Lasciate andare gli artisti però poi non recriminate nulla. Non è sempre così nel Rap italiano.
Per noi è un vanto. Siamo contenti di poter vantare di aver fatto il primo disco di molti artisti che poi si sono imposti nella scena.
Secondo te a livello prettamente musicale cos’è che ha permesso al Rap di diventare il genere più ascoltato in Italia? Il Rap è una musica facile solo all’apparenza, che tutti pensano di poter fare ma ben pochi riescono a fare bene sul serio. Secondo te questa facilità, che in realtà è soltanto apparente, può aver incrementato il numero di aspiranti rapper?
Credo ci siano vari fattori, in primis il fatto che ora si può fare musica a basso costo: con qualche centinaio di euro puoi crearti un mini studio a casa. Tutto ciò qualche anno fa non esisteva, dovevi andare per forza in studio, per fare una canzone dovevi sbatterti parecchio, per entrare in studio c’era la fila.

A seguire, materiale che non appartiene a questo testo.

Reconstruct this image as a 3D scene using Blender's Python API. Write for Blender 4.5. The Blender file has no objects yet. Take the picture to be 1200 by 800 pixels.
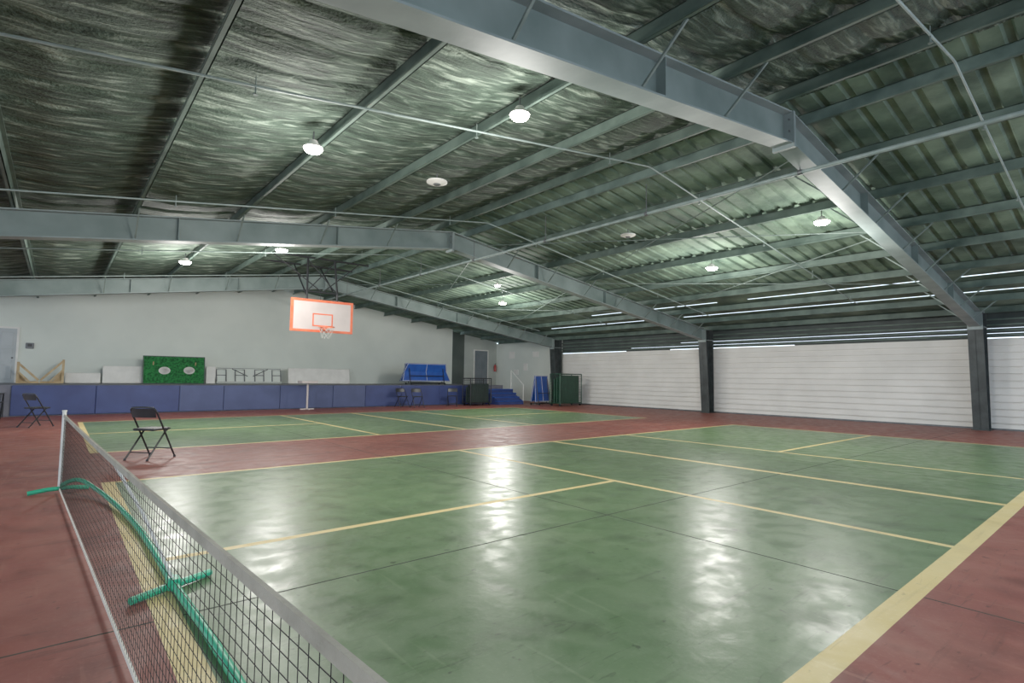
import bpy, math, random
from mathutils import Vector, Matrix, noise
random.seed(4)
S = 1.3                      # eye height in metres; hall sizes below are in eye heights
sc = bpy.context.scene
COL = sc.collection
# ------------------------------------------------------------------ camera
YAW = math.radians(40.0); PIT = math.radians(3.82); FPX = 632.0; ROLL = 0.0125
Fh = Vector((math.sin(YAW), math.cos(YAW), 0)); Rr = Vector((math.cos(YAW), -math.sin(YAW), 0))
FW = (Fh*math.cos(PIT) + Vector((0,0,math.sin(PIT)))).normalized()
UP = Rr.cross(FW).normalized()
CR = (Rr + ROLL*UP).normalized(); CU = CR.cross(FW).normalized()
EYE = Vector((0,0,S))
cam = bpy.data.cameras.new('camera'); cam.lens = FPX/1200*36; cam.sensor_width = 36; cam.clip_start = .02
co = bpy.data.objects.new('camera', cam); COL.objects.link(co)
m = Matrix((CR, CU, -FW)).transposed().to_4x4(); m.translation = EYE
co.matrix_world = m; sc.camera = co
sc.view_settings.view_transform = 'Standard'
sc.view_settings.exposure = .2
sc.view_settings.gamma = 1.2

def ray(px, py): return (FW*FPX + CR*(px-600) + CU*(400-py))
def at_z(px, py, z=0.0):
    d = ray(px, py); return EYE + d*((z-S)/d.z)
def at_Y(px, py, Y):
    d = ray(px, py); return EYE + d*(Y/d.y)
def at_X(px, py, X):
    d = ray(px, py); return EYE + d*(X/d.x)
# ------------------------------------------------------------------ materials
def lin(c):
    return tuple(((v/255)/12.92 if v/255 <= .04045 else ((v/255+.055)/1.055)**2.4) for v in c)+(1,)
def mat(name, c1, c2=None, scale=3, rough=.5, metal=0, bump=0, bscale=None, stretch=(1,1,1), r2=None, emit=0, lo=.35, hi=.65, detail=6):
    M = bpy.data.materials.new(name); M.use_nodes = True
    nt = M.node_tree; N = nt.nodes; L = nt.links; b = N['Principled BSDF']
    b.inputs['Roughness'].default_value = rough; b.inputs['Metallic'].default_value = metal
    tc = N.new('ShaderNodeTexCoord'); mp = N.new('ShaderNodeMapping'); mp.inputs['Scale'].default_value = stretch
    L.new(tc.outputs['Object'], mp.inputs['Vector'])
    nz = N.new('ShaderNodeTexNoise'); nz.inputs['Scale'].default_value = scale; nz.inputs['Detail'].default_value = detail
    L.new(mp.outputs[0], nz.inputs['Vector'])
    cr = N.new('ShaderNodeValToRGB'); cr.color_ramp.elements[0].position = lo; cr.color_ramp.elements[1].position = hi
    cr.color_ramp.elements[0].color = lin(c1); cr.color_ramp.elements[1].color = lin(c2 or tuple(min(255, v*1.12) for v in c1))
    L.new(nz.outputs['Fac'], cr.inputs[0]); L.new(cr.outputs[0], b.inputs['Base Color'])
    if r2 is not None:
        mr = N.new('ShaderNodeMapRange'); mr.inputs['From Min'].default_value = .3; mr.inputs['From Max'].default_value = .7
        mr.inputs['To Min'].default_value = rough; mr.inputs['To Max'].default_value = r2
        L.new(nz.outputs['Fac'], mr.inputs['Value']); L.new(mr.outputs[0], b.inputs['Roughness'])
    if bump:
        n2 = N.new('ShaderNodeTexNoise'); n2.inputs['Scale'].default_value = bscale or scale*4; n2.inputs['Detail'].default_value = 5
        L.new(mp.outputs[0], n2.inputs['Vector'])
        bp = N.new('ShaderNodeBump'); bp.inputs['Strength'].default_value = bump; bp.inputs['Distance'].default_value = .02
        L.new(n2.outputs['Fac'], bp.inputs['Height']); L.new(bp.outputs[0], b.inputs['Normal'])
    if emit:
        b.inputs['Emission Color'].default_value = lin(c1); b.inputs['Emission Strength'].default_value = emit
    return M
def floor_mat(name, base, dark, light, r1, r2, scuff, dirt=1.0):
    M = bpy.data.materials.new(name); M.use_nodes = True
    nt = M.node_tree; N = nt.nodes; L = nt.links; b = N['Principled BSDF']
    tc = N.new('ShaderNodeTexCoord')
    def nz(scale, detail=6, dist=0, st=(1,1,1), rot=0):
        mp = N.new('ShaderNodeMapping'); mp.inputs['Scale'].default_value = st; mp.inputs['Rotation'].default_value = (0,0,rot); L.new(tc.outputs['Object'], mp.inputs[0])
        n = N.new('ShaderNodeTexNoise'); n.inputs['Scale'].default_value = scale; n.inputs['Detail'].default_value = detail
        n.inputs['Distortion'].default_value = dist; L.new(mp.outputs[0], n.inputs['Vector']); return n.outputs['Fac']
    def ramp(f, a, c, pa, pc):
        r = N.new('ShaderNodeValToRGB'); r.color_ramp.elements[0].position = pa; r.color_ramp.elements[1].position = pc
        r.color_ramp.elements[0].color = a; r.color_ramp.elements[1].color = c; L.new(f, r.inputs[0]); return r.outputs[0]
    def mix(f, a, c):
        x = N.new('ShaderNodeMix'); x.data_type = 'RGBA'
        L.new(f, x.inputs[0]); L.new(a, x.inputs[6])
        if isinstance(c, tuple): x.inputs[7].default_value = c
        else: L.new(c, x.inputs[7])
        return x.outputs[2]
    g = lambda v: (v, v, v, 1)
    K = (0,0,0,1)
    c0 = ramp(nz(.6, 9, .5), lin(dark), lin(base), .3, .7)
    c1 = mix(ramp(nz(1.7, 10, .6), K, g(scuff), .45, .8), c0, lin(light))
    dk = lin(tuple(v*.6 for v in dark))
    c2 = mix(ramp(nz(2.6, 12, .3), K, g(.45*dirt), .53, .72), c1, dk)
    c2 = mix(ramp(nz(2.2, 8, .2, (.35,5,1), .5), K, g(.35*dirt), .62, .7), c2, dk)
    c2 = mix(ramp(nz(3.0, 8, .2, (5,.3,1), .3), K, g(.35*dirt), .62, .7), c2, lin(light))
    c2 = mix(ramp(nz(5.0, 8, 2.5, (.4,3,1), -.8), K, g(.4*dirt), .64, .68), c2, dk)
    c2 = mix(ramp(nz(11, 6), K, g(.8*dirt), .67, .72), c2, dk)
    c3 = mix(ramp(nz(45, 3), K, g(.35), .55, .8), c2, lin(light))
    L.new(c3, b.inputs['Base Color'])
    mr = N.new('ShaderNodeMapRange'); mr.inputs['From Min'].default_value = .38; mr.inputs['From Max'].default_value = .62
    mr.inputs['To Min'].default_value = r1; mr.inputs['To Max'].default_value = r2
    L.new(nz(5, 12, .4), mr.inputs['Value']); L.new(mr.outputs[0], b.inputs['Roughness'])
    b.inputs['Specular IOR Level'].default_value = .32
    bp = N.new('ShaderNodeBump'); bp.inputs['Strength'].default_value = .2; bp.inputs['Distance'].default_value = .005
    L.new(nz(22, 9), bp.inputs['Height']); L.new(bp.outputs[0], b.inputs['Normal'])
    return M
GREEN = floor_mat('green_court_paint', (100,126,86), (84,110,72), (126,144,108), .28, .4, .5)
RED = floor_mat('red_floor_paint', (144,80,68), (122,64,56), (162,110,94), .45, .6, .5)
YEL = floor_mat('yellow_line_paint', (226,202,138), (210,186,124), (232,216,168), .42, .55, .4, .5)
JOINT = mat('floor_joint', (34,40,30), (48,52,40), rough=.9)
STEEL = mat('galvanised_beam', (112,126,124), (138,150,148), 1.6, .55, .05, .1)
STEEL_B = mat('beam_web', (90,106,102), (118,132,128), 1.2, .55, .05, .1)
PURL = mat('purlin_steel', (58,76,68), (88,106,96), 2.5, .6, .05)
DARKST = mat('dark_column_steel', (38,44,44), (56,62,62), 4, .5, .2, .15)
PIPE = mat('pipe_paint', (118,134,130), (142,156,152), 5, .5, .1)
RODM = mat('rod_steel', (92,106,102), (118,132,126), 5, .5, .2)
# crinkled insulation lining, fine creases running down the slope
def lining():
    M = bpy.data.materials.new('insulation_lining'); M.use_nodes = True
    nt = M.node_tree; N = nt.nodes; L = nt.links; b = N['Principled BSDF']; b.inputs['Roughness'].default_value = .7
    b.inputs['Specular IOR Level'].default_value = .3
    tc = N.new('ShaderNodeTexCoord')
    def nz(scale, st, detail=8, dist=.3):
        mp = N.new('ShaderNodeMapping'); mp.inputs['Scale'].default_value = st; L.new(tc.outputs['Object'], mp.inputs[0])
        n = N.new('ShaderNodeTexNoise'); n.inputs['Scale'].default_value = scale; n.inputs['Detail'].default_value = detail; n.inputs['Distortion'].default_value = dist
        L.new(mp.outputs[0], n.inputs['Vector']); return n.outputs['Fac']
    big = nz(.8, (1,1,1), 5); fine = nz(6.5, (.4,2.6,1), 14, .5); sp = nz(30, (1,1.6,1), 6)
    a = N.new('ShaderNodeMath'); a.operation = 'MULTIPLY_ADD'; a.inputs[1].default_value = .85; L.new(fine, a.inputs[0])
    m2 = N.new('ShaderNodeMath'); m2.operation = 'MULTIPLY'; m2.inputs[1].default_value = .15; L.new(big, m2.inputs[0]); L.new(m2.outputs[0], a.inputs[2])
    cr = N.new('ShaderNodeValToRGB'); e = cr.color_ramp.elements; e[0].position = .36; e[1].position = .7
    e[0].color = lin((36,48,40)); e[1].color = lin((140,154,140)); q = e.new(.53); q.color = lin((64,80,68)); L.new(a.outputs[0], cr.inputs[0]); L.new(cr.outputs[0], b.inputs['Base Color'])
    s3 = N.new('ShaderNodeMath'); s3.operation = 'MULTIPLY_ADD'; s3.inputs[1].default_value = .35; L.new(sp, s3.inputs[0]); L.new(fine, s3.inputs[2])
    bp = N.new('ShaderNodeBump'); bp.inputs['Strength'].default_value = 1; bp.inputs['Distance'].default_value = .05
    L.new(s3.outputs[0], bp.inputs['Height']); L.new(bp.outputs[0], b.inputs['Normal'])
    return M
DECKL = lining()
DECKR = mat('ribbed_roof_sheet', (52,72,60), (112,134,114), 1.6, .8, 0, .4, 14, (1,1,1), lo=.35, hi=.72, detail=12)
WALLW = mat('white_wall_sheet', (216,214,208), (228,226,220), 1.2, .55, 0, .05)
WALLG = mat('pale_wall_paint', (198,205,197), (213,219,210), .5, .65, 0, .1)
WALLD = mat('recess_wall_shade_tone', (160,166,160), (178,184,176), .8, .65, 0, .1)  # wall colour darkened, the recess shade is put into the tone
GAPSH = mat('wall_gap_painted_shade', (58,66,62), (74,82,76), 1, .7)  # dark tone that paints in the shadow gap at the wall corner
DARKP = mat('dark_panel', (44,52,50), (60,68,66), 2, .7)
NAVY = mat('navy_pad_vinyl', (34,48,98), (44,60,112), 2, .55, 0, .1)
SLATE = mat('slate_blue_pad_vinyl', (54,66,106), (64,76,118), 2, .55, 0, .1)
STG = mat('stage_boards', (80,82,94), (98,98,106), 3, .6)
WHITE = mat('white_plastic', (212,210,204), (226,224,218), 3, .45)
BOARD = mat('backboard_white', (196,184,180), (206,194,190), 2, .5)
GREY = mat('grey_metal', (80,82,84), (104,106,108), 5, .4, .3)
BLACK = mat('black_metal', (20,21,24), (32,33,36), 5, .4, .1)
BLACKF = mat('black_seat_vinyl', (22,23,26), (34,35,38), 9, .55, 0, .1)
WOOD = mat('plywood', (164,136,94), (194,168,126), 4, .6, 0, .1, None, (1,6,1))
TURF = mat('green_turf', (10,66,28), (36,124,58), 14, .95, 0, .8, 60)
ORANGE = mat('orange_paint', (222,98,62), (232,116,78), 5, .45)
BLUE = mat('blue_table_paint', (18,64,146), (28,80,166), 4, .45)
TEAL = mat('green_tube_paint', (30,158,118), (50,180,136), 6, .38)
DKGREEN = mat('dark_green_panel', (18,52,38), (28,70,50), 5, .5)
DKMAT = mat('dark_mat', (18,34,30), (30,48,42), 5, .6)
STRING = mat('net_string', (16,13,12), (28,23,22), 9, .95)
TAPE = mat('grey_net_tape', (146,142,126), (168,162,146), 9, .75, 0, .2, 60)
TAPEW = mat('white_net_tape', (206,200,188), (222,216,206), 9, .7)
ROPE = mat('white_net_cord', (176,174,168), rough=.8)
LENS = mat('lamp_lens', (255,246,232), (255,246,232), emit=40)
RED2 = mat('red_enamel', (150,30,28), (168,40,36), 4, .4)
DOORM = mat('grey_door_paint', (164,170,172), (176,182,184), 2, .5)
DOORD = mat('slate_door_paint', (96,106,112), (110,118,124), 2, .5)
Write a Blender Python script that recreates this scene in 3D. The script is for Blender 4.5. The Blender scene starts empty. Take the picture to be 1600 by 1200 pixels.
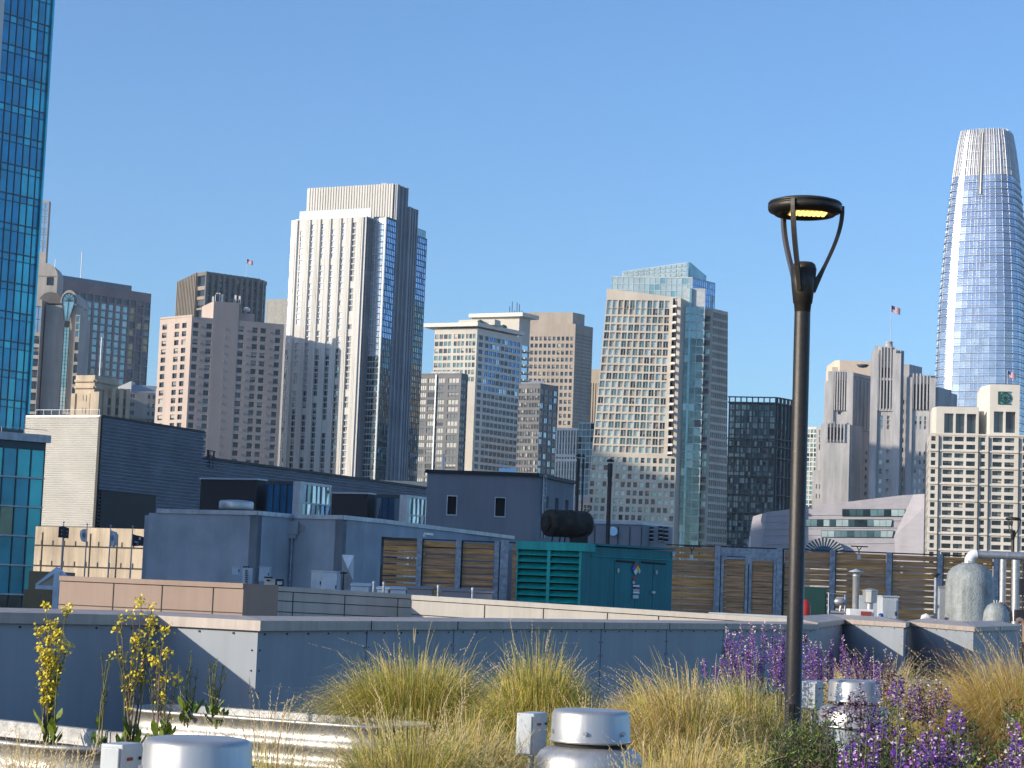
import bpy, bmesh, math, random
from mathutils import Vector, Matrix
random.seed(7)
R = math.radians
sc = bpy.context.scene
col = sc.collection
# ---------------------------------------------------------------- camera
F = 3240.0; PITCH = math.atan(328/3240.0); ROLL = 0.038
CAM = Vector((0, 0, 1.6))
fw = Vector((0, math.cos(PITCH), math.sin(PITCH)))
U0 = Vector((0, -math.sin(PITCH), math.cos(PITCH)))
X0 = Vector((1, 0, 0))
rt = X0*math.cos(ROLL) + U0*math.sin(ROLL)
up = U0*math.cos(ROLL) - X0*math.sin(ROLL)
cd = bpy.data.cameras.new('camera'); cam = bpy.data.objects.new('camera', cd); col.objects.link(cam)
cam.matrix_world = Matrix(((rt.x, up.x, -fw.x, CAM.x), (rt.y, up.y, -fw.y, CAM.y), (rt.z, up.z, -fw.z, CAM.z), (0, 0, 0, 1)))
cd.sensor_width = 36; cd.lens = F/1600*36; cd.clip_end = 20000; cd.clip_start = 0.1
sc.camera = cam

def ray(x, y):
    d = fw + rt*((x-800)/F) + up*((600-y)/F)
    return d/d.y
def P(x, y, Y): return CAM + ray(x, y)*Y
def hit(x, y, p0, d):
    r = ray(x, y).x
    k = (p0[0]-p0[1]*r)/(d[1]*r-d[0])
    return Vector((p0[0]+k*d[0], p0[1]+k*d[1]))
def Z(x, y, Y): return P(x, y, Y).z
def V2(v): return Vector((v[0], v[1]))
DA = Vector((.425, .905)).normalized()
DB = Vector((.905, -.425)).normalized()

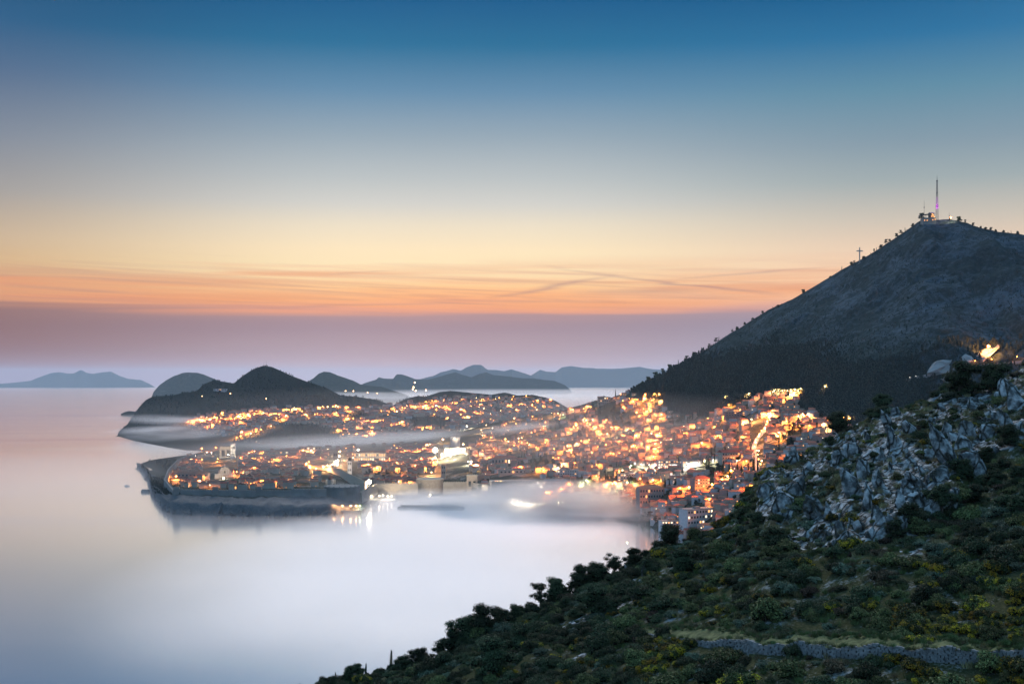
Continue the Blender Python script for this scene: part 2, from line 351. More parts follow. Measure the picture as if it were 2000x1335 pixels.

Come è cambiato il tuo approccio alla produzione dall’inizio ad oggi? Un tempo il beat Hip Hop era quasi sempre incentrato su un campione, ormai molto spesso tutti i suoni e le linee melodiche vengono prodotte. Tu di che scuola sei?
Per me se non metti un campione dentro non è vero Rap. Il campione amalgama e rende magico il tutto. Voglio dire, fare il giretto minore che fanno ormai tutti uguale a che serve? Lo senti subito che non ha proprio spessore. Oggi poi suonano tutti minori e presi a male. Hanno tutti una malinconia di base che ti viene da dirgli “Fijo mio, mettici un po’ di cattiveria, un po’ di cazzimma”. Sei ci fai caso la Trap è fatta tutta con giri minori, malinconici.
E lisergici.
Sì, si rifà a quegli sciroppi che prendono e quelle allucinazioni che amano avere. Però i dischi stanno diventato tutti uguali. Poi molti italiani copiano palesemente la Trap francese, che ormai è più avanti di quella americana, che però è più estrosa, matta – ci buttano dentro le casse distorte, fanno cose particolari – mentre quella italiana è piattissima. C’è sempre questo bassone assieme a questi giri malinconici che sembrano sempre lo stesso pezzo, c’è un appiattimento bestiale. Uno come Tha Supreme, lo chiamo in causa di nuovo, è acqua nel deserto. Lui è geniale, ovviamente anche lui guarda e prende ispirazione da cose che già esistono, ma lo fa mettendoci tantissimo del suo estro, creando un qualcosa di originale, in questo senso prendere ispirazione è solo un pregio.
Di profili così originali però non ce ne sono moltissimi, o magari non riescono a farsi notare. Il contest che stiamo facendo con Soundreef è molto interessante proprio da questo punto di vista. Lo facciamo per tutti quelli che si lamentano di non avere le possibilità per emergere, di non avere spazio. Ecco, questo è uno spazio, vediamo che ci date. E’ un ottimo modo per capire qual è la qualità dei ragazzi oggi.
Cosa ti sentiresti di consigliare ad un ragazzo o ad una ragazza che si affaccia al mondo della produzione musicale?
Gli consiglierei di produrre un genere molto diverso da quello che vuole fare. Ti piace il Rap? Suona pezzi Rock. Impegnarvi per suonare qualcosa di lontano da voi vi permetterà di suonare ancora meglio quello che vi piace, portandovi dietro quello che imparate, che altrimenti non avreste. Il Rap nasce dalla contaminazione, ma se vuoi produrre devi saper distinguere il giro armonico di un pezzo Rock, anche solo per gestire un campione. I pezzi migliori sono quelli con un campione Rock, magari di David Bowie, a cui viene aggiunto un bassone inquietante. Il consiglio che do è quello di contaminarsi, di di crossoverizzarsi il più possibile. Nella musica di Tha Supreme – lo cito per l’ennesima volta – che è quello che tra i giovani si distingue di più, si sente tantissimo la contaminazione tra diversi generi.
Ultima domanda didascalica: quali sono per te le tre caratteristiche fondamentali che deve avere un MC?
Allora, in questo ordine. Per prima cosa quello che mi stai dicendo. Io ho bisogno di una storia, ho bisogno di contenuti. Poi il timbro e l’intensità della voce. Al terzo posto la tecnica, ma la cosa fondamentale rimane quello che dici.
Grazie Fuzzy e Lorenzo Spigarelli di Mondorap per l’intervista.